- _Required task_
Of all the lines in the records, how many hold the word "Python"? Answer with the number only.
# START OF Supplied records
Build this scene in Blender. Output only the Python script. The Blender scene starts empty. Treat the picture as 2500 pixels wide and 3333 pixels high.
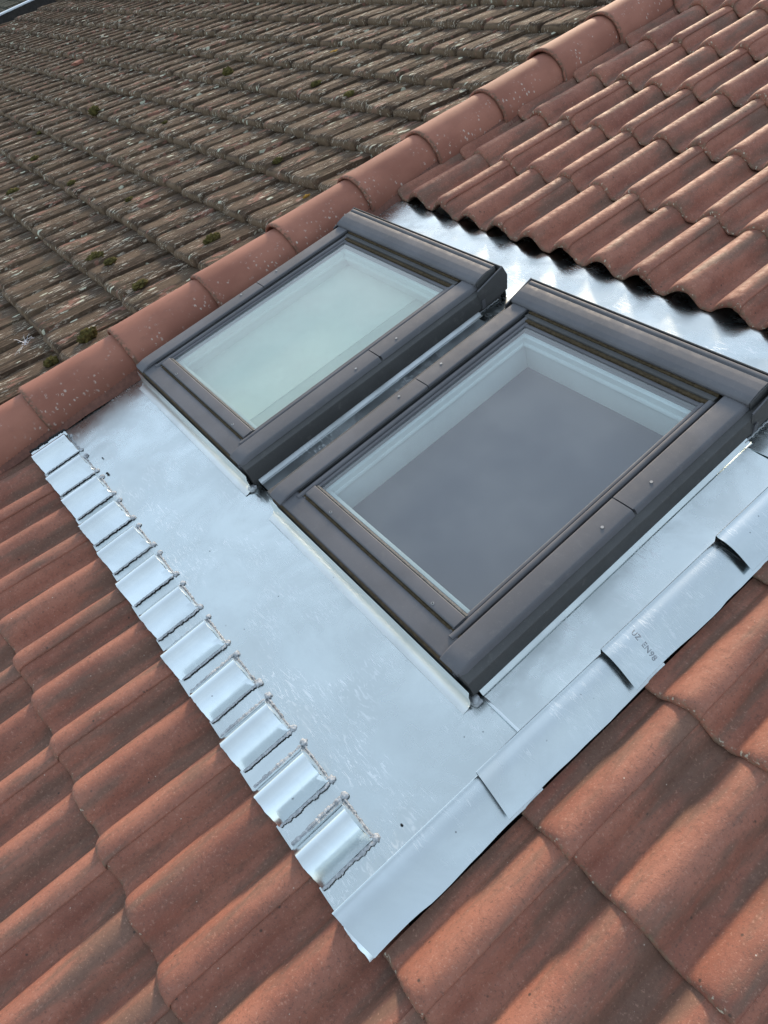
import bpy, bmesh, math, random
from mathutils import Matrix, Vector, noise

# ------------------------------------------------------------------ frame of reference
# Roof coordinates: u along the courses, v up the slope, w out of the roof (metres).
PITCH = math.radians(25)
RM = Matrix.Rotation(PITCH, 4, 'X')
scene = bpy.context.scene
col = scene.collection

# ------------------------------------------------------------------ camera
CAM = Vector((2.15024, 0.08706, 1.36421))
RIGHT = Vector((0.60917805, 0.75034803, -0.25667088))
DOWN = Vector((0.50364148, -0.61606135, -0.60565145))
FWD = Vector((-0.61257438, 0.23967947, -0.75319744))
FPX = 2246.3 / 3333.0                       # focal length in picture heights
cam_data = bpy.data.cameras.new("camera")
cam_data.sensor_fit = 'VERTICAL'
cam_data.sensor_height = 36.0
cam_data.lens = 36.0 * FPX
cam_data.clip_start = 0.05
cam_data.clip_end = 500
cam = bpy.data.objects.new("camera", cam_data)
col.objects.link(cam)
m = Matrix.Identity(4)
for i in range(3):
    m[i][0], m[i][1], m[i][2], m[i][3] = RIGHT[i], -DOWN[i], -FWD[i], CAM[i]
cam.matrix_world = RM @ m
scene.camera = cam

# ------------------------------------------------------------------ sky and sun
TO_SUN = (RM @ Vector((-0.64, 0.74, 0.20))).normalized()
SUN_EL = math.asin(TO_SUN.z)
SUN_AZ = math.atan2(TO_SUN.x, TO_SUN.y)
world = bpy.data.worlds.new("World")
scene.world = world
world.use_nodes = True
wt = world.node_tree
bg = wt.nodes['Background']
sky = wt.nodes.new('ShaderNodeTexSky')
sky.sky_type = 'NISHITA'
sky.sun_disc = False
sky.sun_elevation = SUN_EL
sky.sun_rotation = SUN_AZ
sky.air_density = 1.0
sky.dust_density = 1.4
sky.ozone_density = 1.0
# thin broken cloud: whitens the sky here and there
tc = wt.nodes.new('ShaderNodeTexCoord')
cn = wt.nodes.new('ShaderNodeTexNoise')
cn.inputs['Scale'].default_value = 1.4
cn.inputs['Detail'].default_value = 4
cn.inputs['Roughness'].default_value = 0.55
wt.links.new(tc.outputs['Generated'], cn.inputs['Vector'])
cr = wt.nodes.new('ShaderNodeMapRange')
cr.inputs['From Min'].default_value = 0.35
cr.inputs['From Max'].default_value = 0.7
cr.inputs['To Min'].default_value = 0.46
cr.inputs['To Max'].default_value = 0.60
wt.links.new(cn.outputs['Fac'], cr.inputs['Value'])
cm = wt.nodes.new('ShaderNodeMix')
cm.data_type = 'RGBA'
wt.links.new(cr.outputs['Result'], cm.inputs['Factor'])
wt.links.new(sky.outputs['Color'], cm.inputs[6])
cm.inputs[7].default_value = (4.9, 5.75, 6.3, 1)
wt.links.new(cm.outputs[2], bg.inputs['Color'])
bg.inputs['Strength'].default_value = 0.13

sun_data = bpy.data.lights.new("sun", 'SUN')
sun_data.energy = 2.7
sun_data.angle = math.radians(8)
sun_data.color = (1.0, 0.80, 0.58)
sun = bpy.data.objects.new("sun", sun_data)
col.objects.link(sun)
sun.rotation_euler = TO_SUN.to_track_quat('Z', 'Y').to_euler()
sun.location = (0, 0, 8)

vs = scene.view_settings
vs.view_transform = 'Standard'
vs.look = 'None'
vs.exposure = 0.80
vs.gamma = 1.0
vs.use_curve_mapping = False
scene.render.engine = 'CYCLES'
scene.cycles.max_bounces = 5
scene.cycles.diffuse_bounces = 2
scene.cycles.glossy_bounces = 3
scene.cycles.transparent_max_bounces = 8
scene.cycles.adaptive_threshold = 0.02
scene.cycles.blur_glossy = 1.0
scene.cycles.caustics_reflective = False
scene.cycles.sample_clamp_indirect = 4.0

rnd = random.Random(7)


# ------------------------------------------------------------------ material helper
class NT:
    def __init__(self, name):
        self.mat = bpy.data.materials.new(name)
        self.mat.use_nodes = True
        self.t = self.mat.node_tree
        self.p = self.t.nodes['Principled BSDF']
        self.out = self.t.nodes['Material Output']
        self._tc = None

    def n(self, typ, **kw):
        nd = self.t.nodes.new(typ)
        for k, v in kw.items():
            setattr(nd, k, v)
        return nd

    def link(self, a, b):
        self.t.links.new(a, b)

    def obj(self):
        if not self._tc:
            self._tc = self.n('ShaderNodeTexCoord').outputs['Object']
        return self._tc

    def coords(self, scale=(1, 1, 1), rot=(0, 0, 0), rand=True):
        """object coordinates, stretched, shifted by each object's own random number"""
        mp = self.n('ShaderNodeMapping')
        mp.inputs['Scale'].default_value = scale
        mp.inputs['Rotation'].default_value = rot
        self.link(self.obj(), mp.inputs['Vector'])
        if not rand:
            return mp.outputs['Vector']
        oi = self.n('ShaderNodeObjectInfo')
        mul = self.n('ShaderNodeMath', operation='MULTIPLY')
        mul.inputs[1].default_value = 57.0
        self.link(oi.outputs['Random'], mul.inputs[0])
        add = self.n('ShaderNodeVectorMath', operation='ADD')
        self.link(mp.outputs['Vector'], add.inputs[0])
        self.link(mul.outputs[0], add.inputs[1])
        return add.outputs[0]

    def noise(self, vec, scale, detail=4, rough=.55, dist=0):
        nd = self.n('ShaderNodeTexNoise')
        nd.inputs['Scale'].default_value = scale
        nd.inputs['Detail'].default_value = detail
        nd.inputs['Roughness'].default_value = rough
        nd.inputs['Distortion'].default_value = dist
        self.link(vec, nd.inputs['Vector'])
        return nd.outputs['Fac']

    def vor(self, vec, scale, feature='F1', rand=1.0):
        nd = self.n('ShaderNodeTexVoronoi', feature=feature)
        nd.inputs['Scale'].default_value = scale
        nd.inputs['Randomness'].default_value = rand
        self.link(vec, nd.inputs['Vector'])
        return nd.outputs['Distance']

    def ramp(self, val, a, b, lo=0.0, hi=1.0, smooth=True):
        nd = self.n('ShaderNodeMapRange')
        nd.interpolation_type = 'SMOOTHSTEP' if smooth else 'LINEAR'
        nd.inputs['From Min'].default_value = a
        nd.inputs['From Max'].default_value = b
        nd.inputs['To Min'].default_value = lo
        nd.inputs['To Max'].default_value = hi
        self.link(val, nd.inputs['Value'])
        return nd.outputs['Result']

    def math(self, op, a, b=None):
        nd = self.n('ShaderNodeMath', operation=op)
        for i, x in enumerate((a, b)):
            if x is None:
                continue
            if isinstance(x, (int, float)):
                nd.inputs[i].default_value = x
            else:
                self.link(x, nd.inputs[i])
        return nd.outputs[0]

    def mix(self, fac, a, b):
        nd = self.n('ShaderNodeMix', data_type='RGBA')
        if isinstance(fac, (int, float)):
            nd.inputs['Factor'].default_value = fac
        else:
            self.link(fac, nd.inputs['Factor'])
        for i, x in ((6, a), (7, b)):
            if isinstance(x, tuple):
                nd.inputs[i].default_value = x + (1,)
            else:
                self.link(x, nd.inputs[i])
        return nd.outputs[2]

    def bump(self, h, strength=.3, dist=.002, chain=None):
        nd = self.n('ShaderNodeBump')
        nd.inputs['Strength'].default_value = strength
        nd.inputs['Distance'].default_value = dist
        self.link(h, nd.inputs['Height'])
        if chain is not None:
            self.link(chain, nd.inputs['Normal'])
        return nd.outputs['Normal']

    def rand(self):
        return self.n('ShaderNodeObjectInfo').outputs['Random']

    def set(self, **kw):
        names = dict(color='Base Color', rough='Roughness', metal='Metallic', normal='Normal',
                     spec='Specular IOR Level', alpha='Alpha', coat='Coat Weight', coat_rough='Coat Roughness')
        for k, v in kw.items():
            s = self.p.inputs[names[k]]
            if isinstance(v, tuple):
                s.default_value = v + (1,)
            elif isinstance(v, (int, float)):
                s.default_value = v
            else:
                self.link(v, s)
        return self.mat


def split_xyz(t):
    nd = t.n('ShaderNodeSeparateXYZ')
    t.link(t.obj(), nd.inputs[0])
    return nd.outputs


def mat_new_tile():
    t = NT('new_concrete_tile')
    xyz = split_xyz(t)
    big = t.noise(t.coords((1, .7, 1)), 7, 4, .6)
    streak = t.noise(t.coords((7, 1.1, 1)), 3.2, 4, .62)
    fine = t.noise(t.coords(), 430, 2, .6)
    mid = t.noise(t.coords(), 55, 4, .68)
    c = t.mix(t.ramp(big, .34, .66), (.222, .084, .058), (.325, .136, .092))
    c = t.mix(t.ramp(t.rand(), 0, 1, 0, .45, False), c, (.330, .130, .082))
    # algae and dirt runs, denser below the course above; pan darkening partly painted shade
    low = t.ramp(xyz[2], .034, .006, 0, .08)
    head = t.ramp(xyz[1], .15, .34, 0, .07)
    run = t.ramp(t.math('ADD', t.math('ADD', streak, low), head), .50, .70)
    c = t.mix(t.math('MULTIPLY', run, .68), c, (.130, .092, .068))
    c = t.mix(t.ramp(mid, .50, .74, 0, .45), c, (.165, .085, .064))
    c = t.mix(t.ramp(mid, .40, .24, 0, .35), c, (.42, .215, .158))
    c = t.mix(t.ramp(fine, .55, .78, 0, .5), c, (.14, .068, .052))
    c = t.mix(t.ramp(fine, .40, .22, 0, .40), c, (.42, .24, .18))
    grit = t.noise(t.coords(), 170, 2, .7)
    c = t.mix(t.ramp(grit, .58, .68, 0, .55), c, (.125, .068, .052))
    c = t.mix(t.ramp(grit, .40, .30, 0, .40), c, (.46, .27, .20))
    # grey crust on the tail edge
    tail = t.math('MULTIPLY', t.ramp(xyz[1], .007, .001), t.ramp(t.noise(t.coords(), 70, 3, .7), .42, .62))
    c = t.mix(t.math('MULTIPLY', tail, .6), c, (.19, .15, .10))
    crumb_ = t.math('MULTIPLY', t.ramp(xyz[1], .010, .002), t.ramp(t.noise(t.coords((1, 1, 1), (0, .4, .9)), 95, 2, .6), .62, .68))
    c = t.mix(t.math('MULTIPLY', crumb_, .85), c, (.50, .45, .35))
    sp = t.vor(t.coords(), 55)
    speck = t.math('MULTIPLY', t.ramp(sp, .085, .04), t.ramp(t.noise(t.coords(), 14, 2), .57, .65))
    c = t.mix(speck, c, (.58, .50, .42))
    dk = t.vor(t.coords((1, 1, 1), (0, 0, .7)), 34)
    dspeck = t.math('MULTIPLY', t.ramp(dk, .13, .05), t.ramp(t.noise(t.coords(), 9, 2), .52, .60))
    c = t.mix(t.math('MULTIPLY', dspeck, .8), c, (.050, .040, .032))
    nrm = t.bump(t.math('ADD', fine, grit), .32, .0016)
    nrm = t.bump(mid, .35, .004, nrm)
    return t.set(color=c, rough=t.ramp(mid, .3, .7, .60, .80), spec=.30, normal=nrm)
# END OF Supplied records
# START OF Supplied records
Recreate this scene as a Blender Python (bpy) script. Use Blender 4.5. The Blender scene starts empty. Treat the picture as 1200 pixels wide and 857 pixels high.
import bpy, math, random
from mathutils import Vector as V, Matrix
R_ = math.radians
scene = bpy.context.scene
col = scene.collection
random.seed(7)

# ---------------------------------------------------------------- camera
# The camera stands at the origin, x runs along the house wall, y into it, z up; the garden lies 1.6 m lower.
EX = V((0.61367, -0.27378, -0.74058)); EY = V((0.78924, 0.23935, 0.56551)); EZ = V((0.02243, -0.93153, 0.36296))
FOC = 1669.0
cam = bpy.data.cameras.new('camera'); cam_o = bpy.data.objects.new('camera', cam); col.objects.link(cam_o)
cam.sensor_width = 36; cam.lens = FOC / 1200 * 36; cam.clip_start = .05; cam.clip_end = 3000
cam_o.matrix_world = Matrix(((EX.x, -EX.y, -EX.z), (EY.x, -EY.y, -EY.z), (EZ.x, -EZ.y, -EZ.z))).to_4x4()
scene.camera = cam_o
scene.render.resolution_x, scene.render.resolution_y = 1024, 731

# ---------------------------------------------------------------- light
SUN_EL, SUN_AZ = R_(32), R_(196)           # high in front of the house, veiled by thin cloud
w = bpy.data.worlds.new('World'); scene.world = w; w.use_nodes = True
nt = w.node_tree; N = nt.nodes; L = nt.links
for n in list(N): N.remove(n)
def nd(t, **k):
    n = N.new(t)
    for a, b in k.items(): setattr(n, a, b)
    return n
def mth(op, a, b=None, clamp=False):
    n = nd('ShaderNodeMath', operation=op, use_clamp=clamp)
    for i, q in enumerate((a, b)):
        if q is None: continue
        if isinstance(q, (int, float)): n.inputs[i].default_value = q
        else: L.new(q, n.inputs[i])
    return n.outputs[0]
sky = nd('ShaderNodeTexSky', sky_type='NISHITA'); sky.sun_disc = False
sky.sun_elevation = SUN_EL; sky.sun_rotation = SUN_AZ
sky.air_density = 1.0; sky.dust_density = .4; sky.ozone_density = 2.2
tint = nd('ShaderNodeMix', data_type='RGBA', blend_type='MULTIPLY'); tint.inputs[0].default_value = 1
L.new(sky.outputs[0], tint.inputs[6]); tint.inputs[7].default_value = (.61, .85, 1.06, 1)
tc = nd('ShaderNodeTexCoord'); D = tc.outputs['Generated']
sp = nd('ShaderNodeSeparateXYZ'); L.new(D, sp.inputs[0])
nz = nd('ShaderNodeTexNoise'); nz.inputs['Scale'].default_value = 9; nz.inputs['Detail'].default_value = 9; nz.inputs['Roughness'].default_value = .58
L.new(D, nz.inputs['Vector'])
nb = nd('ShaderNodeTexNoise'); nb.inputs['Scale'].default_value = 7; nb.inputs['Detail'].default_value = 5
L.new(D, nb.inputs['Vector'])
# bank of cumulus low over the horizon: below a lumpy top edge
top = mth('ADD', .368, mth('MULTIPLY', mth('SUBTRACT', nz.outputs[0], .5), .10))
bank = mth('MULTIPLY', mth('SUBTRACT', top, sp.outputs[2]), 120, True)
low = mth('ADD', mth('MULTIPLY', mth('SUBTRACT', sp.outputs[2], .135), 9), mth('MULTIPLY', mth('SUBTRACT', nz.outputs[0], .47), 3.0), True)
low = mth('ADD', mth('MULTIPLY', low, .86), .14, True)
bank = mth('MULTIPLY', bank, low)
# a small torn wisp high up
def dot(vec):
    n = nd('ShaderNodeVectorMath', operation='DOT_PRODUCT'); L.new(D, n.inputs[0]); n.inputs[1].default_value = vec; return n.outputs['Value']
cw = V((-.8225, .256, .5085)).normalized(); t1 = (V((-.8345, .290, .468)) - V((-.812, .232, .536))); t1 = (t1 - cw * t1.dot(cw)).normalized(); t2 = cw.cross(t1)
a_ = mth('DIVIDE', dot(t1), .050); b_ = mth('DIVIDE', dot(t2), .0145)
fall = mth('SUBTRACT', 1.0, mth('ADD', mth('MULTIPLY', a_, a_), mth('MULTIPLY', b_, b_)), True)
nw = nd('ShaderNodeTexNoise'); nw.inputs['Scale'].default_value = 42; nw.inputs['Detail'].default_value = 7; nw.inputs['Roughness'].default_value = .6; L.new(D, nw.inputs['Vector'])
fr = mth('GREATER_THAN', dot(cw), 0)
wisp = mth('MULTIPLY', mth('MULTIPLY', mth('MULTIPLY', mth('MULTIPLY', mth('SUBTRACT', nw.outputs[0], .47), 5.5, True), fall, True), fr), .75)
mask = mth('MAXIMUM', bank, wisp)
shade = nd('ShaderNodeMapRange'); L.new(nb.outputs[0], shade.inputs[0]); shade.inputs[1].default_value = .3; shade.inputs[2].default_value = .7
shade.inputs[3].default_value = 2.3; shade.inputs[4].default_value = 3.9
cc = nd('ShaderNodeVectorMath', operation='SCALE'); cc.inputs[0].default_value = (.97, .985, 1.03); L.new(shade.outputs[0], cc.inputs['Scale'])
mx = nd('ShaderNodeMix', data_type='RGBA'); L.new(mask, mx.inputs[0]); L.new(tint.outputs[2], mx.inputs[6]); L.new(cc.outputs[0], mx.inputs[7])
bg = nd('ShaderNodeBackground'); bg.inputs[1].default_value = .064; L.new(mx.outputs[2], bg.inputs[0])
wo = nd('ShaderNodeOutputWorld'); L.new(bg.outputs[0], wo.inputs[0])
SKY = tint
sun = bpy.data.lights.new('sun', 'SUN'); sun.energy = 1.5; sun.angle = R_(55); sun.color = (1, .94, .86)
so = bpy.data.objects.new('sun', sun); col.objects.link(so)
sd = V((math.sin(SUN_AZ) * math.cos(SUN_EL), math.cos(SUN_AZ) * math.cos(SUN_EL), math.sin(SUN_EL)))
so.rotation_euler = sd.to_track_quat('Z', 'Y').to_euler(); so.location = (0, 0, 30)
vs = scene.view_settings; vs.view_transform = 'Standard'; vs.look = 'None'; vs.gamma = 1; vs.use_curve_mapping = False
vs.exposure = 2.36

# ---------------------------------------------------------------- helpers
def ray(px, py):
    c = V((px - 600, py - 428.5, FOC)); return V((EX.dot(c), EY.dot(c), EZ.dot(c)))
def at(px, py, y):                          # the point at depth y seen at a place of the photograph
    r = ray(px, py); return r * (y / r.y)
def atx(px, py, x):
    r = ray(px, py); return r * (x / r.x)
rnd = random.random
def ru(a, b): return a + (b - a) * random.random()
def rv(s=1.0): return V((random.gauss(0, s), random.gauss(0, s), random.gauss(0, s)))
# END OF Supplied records
- _Exercise answer_
2